Tyson Fury still angry at IBF, vows to never again fight for the belt he once held

By James Slater - 06/20/2016 - Comments

Tyson Fury, the lineal world heavyweight champion, is still angry at the way the IBF declared their belt vacant just days after he had won it by beating Wladimir Klitschko in a big upset last November. Fury, unable to defend the strap as quickly as the organisation demanded, watched as Charles Martin became the new IBF ruler, subsequently losing it in double-quick time to Anthony Joshua.

Joshua, who makes his own first defence this Saturday night against Dominic Breazeale, wants a big fight with Fury (providing Fury can repeat his win or Klitschko next month) – but Fury told The Mail that he will not fight for the IBF belt, not ever again.

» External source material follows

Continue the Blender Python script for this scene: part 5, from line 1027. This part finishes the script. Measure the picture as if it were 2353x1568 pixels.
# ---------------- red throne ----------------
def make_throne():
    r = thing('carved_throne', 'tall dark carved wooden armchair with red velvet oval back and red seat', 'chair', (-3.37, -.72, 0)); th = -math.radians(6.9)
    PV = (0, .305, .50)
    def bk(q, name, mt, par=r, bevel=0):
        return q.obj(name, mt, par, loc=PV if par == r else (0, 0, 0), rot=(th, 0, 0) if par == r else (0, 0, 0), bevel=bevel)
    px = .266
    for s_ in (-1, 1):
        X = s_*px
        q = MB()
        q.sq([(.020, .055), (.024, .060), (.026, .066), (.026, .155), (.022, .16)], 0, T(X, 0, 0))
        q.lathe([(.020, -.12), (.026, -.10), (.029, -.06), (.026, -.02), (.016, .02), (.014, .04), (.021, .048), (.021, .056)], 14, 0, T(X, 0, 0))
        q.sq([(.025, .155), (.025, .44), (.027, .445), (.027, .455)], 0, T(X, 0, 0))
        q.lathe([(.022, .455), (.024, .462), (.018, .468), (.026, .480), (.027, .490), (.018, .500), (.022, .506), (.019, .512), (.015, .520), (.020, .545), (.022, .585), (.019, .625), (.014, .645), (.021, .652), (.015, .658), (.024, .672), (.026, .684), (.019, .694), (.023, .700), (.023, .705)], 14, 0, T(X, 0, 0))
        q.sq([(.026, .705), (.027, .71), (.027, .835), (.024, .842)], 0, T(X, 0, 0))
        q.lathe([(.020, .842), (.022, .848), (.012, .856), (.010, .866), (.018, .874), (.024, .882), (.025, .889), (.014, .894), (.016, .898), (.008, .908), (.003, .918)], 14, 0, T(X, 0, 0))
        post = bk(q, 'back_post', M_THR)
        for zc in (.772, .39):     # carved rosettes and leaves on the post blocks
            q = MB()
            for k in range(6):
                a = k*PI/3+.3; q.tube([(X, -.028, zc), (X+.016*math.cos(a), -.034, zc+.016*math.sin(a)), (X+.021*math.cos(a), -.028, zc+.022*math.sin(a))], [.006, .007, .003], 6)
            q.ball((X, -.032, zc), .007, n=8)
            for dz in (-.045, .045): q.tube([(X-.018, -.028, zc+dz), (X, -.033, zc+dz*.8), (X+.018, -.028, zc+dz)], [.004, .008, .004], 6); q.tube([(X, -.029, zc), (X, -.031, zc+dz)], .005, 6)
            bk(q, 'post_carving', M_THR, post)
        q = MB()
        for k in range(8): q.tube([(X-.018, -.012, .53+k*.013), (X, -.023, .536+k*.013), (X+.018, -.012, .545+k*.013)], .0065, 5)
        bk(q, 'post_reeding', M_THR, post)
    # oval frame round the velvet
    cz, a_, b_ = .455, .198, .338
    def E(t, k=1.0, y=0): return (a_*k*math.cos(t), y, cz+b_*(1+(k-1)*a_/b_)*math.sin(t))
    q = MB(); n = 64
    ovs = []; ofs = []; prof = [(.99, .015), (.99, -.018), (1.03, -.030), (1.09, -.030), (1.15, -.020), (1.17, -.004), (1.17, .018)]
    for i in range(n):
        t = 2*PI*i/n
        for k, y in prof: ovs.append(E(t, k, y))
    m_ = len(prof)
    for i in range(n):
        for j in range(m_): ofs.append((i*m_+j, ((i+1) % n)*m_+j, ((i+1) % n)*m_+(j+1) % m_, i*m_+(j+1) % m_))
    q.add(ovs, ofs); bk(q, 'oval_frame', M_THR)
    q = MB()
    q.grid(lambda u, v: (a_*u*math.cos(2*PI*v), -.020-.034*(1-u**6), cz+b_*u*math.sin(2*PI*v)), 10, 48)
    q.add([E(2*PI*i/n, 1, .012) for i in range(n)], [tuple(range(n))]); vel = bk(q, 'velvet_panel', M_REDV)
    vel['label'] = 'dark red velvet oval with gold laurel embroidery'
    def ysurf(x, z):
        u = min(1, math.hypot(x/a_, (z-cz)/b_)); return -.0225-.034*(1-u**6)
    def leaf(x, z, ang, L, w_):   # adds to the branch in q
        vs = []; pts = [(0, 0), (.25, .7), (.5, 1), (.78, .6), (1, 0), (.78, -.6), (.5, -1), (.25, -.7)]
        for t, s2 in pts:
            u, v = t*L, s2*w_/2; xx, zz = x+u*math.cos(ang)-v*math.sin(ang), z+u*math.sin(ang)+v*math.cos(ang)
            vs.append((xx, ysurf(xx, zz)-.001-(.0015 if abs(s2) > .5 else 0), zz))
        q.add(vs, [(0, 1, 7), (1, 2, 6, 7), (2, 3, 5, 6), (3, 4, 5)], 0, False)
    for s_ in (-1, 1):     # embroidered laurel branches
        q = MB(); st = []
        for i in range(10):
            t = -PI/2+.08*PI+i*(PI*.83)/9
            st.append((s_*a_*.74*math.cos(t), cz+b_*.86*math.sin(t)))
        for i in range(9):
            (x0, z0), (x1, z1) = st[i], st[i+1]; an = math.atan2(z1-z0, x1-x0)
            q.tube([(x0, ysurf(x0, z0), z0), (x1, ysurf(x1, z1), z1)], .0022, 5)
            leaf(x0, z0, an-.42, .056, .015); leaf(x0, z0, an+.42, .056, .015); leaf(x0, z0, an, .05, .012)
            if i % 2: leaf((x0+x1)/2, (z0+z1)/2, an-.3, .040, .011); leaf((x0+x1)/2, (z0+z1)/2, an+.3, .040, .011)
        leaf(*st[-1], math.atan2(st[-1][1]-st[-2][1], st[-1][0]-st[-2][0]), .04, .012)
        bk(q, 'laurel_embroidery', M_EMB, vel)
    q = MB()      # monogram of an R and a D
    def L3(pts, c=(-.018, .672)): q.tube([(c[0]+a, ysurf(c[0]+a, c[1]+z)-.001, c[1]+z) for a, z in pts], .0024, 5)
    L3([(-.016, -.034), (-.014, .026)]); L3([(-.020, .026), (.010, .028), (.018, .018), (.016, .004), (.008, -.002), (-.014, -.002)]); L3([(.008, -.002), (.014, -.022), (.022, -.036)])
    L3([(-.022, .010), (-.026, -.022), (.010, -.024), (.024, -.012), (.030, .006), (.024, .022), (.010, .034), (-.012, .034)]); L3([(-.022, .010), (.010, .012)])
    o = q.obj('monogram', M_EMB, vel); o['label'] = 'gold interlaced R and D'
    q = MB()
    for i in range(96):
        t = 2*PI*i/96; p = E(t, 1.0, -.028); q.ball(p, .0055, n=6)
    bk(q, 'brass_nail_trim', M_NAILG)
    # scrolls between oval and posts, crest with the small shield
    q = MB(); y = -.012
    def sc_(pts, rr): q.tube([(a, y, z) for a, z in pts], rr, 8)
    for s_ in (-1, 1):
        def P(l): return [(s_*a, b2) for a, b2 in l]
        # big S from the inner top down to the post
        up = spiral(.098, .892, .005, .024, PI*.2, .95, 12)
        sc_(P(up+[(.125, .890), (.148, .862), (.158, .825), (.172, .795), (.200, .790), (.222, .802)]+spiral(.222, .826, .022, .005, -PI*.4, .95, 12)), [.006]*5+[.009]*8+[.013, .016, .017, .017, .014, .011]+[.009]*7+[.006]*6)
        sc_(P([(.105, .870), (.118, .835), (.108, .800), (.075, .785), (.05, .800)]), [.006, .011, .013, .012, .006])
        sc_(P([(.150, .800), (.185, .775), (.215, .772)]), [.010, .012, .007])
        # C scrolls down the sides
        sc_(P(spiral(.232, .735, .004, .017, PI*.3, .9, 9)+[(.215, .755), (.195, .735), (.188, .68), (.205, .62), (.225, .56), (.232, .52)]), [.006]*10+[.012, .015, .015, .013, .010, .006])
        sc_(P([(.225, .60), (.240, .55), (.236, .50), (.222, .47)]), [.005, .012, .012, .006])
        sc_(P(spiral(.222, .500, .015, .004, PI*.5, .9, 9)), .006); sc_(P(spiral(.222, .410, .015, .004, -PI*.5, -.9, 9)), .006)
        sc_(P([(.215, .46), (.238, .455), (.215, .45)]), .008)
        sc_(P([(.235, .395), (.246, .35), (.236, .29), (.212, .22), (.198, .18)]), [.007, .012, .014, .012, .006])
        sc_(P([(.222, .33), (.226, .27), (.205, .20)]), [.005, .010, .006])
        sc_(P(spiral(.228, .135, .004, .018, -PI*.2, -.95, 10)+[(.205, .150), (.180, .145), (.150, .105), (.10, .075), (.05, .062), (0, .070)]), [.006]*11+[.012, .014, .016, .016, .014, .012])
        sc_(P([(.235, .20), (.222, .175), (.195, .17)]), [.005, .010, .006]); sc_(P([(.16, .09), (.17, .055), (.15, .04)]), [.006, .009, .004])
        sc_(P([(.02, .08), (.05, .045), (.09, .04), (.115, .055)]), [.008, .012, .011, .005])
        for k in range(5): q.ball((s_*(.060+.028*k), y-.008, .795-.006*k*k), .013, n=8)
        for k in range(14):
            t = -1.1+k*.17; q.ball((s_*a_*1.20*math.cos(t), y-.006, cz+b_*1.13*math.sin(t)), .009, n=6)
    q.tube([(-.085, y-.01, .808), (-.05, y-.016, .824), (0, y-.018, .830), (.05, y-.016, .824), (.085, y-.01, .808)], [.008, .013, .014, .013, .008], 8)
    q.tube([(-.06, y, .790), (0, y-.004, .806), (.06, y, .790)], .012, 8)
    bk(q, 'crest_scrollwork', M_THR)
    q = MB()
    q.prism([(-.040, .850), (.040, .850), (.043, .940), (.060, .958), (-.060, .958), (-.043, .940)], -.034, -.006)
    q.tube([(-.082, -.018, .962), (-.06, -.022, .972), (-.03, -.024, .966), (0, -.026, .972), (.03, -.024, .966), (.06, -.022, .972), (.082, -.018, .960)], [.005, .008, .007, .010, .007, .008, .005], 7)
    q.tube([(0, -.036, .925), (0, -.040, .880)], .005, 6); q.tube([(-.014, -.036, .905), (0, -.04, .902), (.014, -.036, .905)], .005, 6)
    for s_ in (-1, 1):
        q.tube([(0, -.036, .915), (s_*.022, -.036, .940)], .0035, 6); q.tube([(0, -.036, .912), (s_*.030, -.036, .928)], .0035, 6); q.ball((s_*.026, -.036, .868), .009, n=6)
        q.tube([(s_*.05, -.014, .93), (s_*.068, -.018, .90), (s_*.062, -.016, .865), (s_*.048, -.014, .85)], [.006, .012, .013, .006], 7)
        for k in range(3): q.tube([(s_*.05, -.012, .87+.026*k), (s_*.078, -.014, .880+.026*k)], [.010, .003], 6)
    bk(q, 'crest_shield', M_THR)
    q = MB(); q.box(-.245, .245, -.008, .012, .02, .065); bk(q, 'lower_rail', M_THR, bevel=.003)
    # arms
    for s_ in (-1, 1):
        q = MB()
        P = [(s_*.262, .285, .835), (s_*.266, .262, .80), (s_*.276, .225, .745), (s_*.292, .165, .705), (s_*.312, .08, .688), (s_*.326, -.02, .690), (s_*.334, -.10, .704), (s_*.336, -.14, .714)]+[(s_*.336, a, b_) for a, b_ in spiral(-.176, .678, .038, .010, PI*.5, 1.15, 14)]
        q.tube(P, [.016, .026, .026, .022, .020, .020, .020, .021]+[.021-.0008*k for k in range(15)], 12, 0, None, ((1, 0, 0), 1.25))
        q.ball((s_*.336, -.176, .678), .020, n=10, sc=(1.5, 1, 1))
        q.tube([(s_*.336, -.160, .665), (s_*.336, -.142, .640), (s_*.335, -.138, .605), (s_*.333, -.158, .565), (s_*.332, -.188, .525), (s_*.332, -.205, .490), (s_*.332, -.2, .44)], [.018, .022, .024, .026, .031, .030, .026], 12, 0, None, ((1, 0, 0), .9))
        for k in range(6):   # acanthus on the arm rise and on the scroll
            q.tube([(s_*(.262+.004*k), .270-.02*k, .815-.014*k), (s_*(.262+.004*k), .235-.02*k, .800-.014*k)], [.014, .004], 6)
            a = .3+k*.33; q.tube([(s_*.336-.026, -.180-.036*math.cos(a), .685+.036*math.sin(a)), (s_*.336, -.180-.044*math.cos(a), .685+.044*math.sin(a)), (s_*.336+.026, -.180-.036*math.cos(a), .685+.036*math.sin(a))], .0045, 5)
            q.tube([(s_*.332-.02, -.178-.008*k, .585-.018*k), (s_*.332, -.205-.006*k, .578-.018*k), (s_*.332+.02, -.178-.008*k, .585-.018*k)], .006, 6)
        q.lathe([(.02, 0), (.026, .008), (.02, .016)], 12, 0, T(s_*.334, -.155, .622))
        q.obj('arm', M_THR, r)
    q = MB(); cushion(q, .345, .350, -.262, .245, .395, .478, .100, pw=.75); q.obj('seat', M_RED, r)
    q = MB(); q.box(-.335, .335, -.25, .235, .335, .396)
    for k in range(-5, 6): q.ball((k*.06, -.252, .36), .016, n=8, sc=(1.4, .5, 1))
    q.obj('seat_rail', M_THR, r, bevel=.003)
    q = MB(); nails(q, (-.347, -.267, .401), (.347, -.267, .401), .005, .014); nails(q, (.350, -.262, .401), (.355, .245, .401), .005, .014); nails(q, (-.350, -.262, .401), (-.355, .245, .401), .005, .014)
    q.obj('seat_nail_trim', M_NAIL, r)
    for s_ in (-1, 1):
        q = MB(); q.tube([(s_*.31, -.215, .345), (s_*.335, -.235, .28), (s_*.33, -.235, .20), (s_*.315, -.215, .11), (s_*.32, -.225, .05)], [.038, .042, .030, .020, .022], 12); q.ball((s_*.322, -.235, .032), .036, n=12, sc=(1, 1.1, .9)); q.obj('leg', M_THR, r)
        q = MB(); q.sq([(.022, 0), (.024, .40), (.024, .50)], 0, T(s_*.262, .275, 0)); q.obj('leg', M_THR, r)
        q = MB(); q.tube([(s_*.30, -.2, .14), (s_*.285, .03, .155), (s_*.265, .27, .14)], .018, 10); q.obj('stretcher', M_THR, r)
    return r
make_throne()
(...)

“That belt is worthless,” Fury said. “I will never fight for it again. There is history between me and the IBF. They messed me about before and I will never pay them another sanctioning fee. Me and Joshua is massive. But if we fight it won’t be for his belt. I will not give them the fee. When I beat him I will keep my titles but the IBF belt will fall vacant. It counts for nothing. Joshua is a paper champion.”

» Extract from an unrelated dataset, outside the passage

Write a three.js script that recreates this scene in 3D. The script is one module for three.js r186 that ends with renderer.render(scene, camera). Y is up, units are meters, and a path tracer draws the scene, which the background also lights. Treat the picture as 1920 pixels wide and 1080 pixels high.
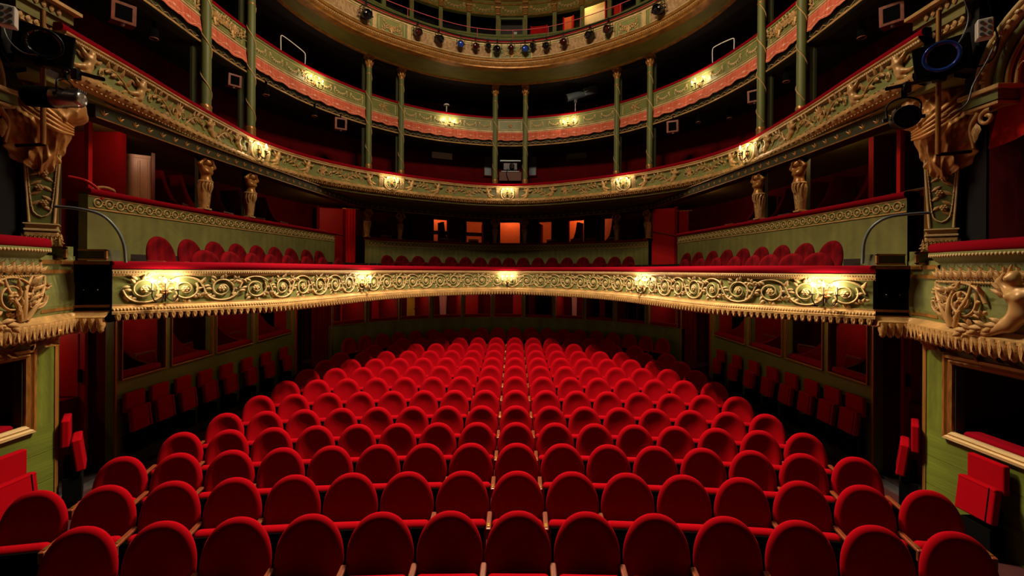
import * as THREE from 'three';
import { mergeGeometries, toCreasedNormals } from 'three/addons/utils/BufferGeometryUtils.js';
import { RoundedBoxGeometry } from 'three/addons/geometries/RoundedBoxGeometry.js';
import { MarchingCubes } from 'three/addons/objects/MarchingCubes.js';
import { ImprovedNoise } from 'three/addons/math/ImprovedNoise.js';

// ---------------------------------------------------------------- camera, light, exposure
const scene = new THREE.Scene();
scene.background = new THREE.Color(0x000000);
const CX = 0.27, EYE = 2.8;                       // the camera stands a little right of the hall's axis
const camera = new THREE.PerspectiveCamera(66.07, 1920 / 1080, 0.05, 100);
camera.position.set(CX, EYE, 0);
camera.rotation.z = 0.006;
camera.setViewOffset(1920, 1080, -3, 33.5, 1920, 1080);
camera.updateProjectionMatrix();
const renderer = new THREE.WebGLRenderer({ antialias: true });
renderer.toneMapping = THREE.LinearToneMapping;
renderer.toneMappingExposure = 1.0;
renderer.shadowMap.enabled = true;
const CHANDELIER = { pos: [0, 8.05, -6.7], power: 165, down: 405 };   // candela, shared between the chandelier's lamps
const SCONCE_CD = 0.32;                            // candela per candle bulb
const STALLBOX = 0.6, REARBOX = 0.9, UNDER = 0.75;
const CORRIDOR = [2.2, 2.6, 3.2], PASSAGE = 2.2, LEFTBOX = 1.3;   // candela of the lamps behind the boxes
const WARM = 0xffdfb4;

// ---------------------------------------------------------------- small helpers
let _seed = 12345;
const rnd = () => { _seed = (_seed * 1664525 + 1013904223) >>> 0; return _seed / 4294967296; };
const noise = new ImprovedNoise();
const names = {};
const numbered = n => { const k = names[n] = (names[n] ?? -1) + 1; return k ? `${n}_${String(k).padStart(3, '0')}` : n; };
const WORD = ['zeroth', 'first', 'second', 'third', 'fourth', 'fifth', 'sixth', 'seventh', 'eighth', 'ninth', 'tenth', 'eleventh', 'twelfth', 'thirteenth', 'fourteenth', 'fifteenth', 'sixteenth', 'seventeenth', 'eighteenth', 'nineteenth', 'twentieth'];
const ord = i => i <= 20 ? WORD[i] : 'twenty-' + WORD[i - 20];
const V = (x, y, z) => new THREE.Vector3(x, y, z);
const merge = gs => {
  gs = (Array.isArray(gs) ? gs.flat(Infinity) : [gs]);
  if (gs.length === 1) return gs[0];
  return mergeGeometries(gs.map(g => { const q = g.index ? g.toNonIndexed() : g; for (const k of Object.keys(q.attributes)) if (!['position', 'normal', 'uv'].includes(k)) q.deleteAttribute(k); if (!q.attributes.uv) q.setAttribute('uv', new THREE.BufferAttribute(new Float32Array(q.attributes.position.count * 2), 2)); return q; }));
};
function mesh(name, geos, mat, parent, label) {
  const m = new THREE.Mesh(merge(geos), mat);
  m.castShadow = m.receiveShadow = true;
  if (parent) { m.name = name; parent.add(m); } else { m.name = numbered(name); scene.add(m); }
  if (label) m.userData.label = label;
  return m;
}
function thing(name, label, category, pos = [0, 0, 0], turn = 0, group) {
  const o = new THREE.Group(); o.name = numbered(name); o.position.set(...pos); o.rotation.y = turn;
  o.userData = { label, category }; if (group) o.userData.group = group;
  scene.add(o); return o;
}
function tag(o, label, category, group) { o.userData.label = label; o.userData.category = category; if (group) o.userData.group = group; return o; }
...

Fury is confident he would defeat Joshua, and he is just as sure that Joshua will easily do away with Breazeale on Saturday. Not that Fury will be impressed by a quick victory by A.J.

“Another knock-over,” is what Fury is predicting for Joshua. “They’re [Joshua’s recent opponents] just big old lumps who can’t make it in basketball so they turn to boxing. They’re just doing it for the pay-cheque. They come over here and like Martin they’re looking for the canvas and go down from the first jab. There are heavyweights out there with granite chins who you can’t knock over with a sledgehammer. He should be fighting real fighters like that. With what he’s fighting Joshua is not a true champion.”

It’s hard to disagree with Fury here. Joshua will have proved nothing with a demolition job on Breazeale, let’s be honest. We all hope Breazeale puts up a better fight than Martin did, but another quick A.J win is highly possible. Fury is the real champion, like it or not, and he will be an even more proven one if he can defeat Klitschko for a second time on July 9.

Then it could be a massive fight with Joshua (minus the IBF belt of course!). This fight will tell us a whole lot more about Joshua, maybe about Fury too.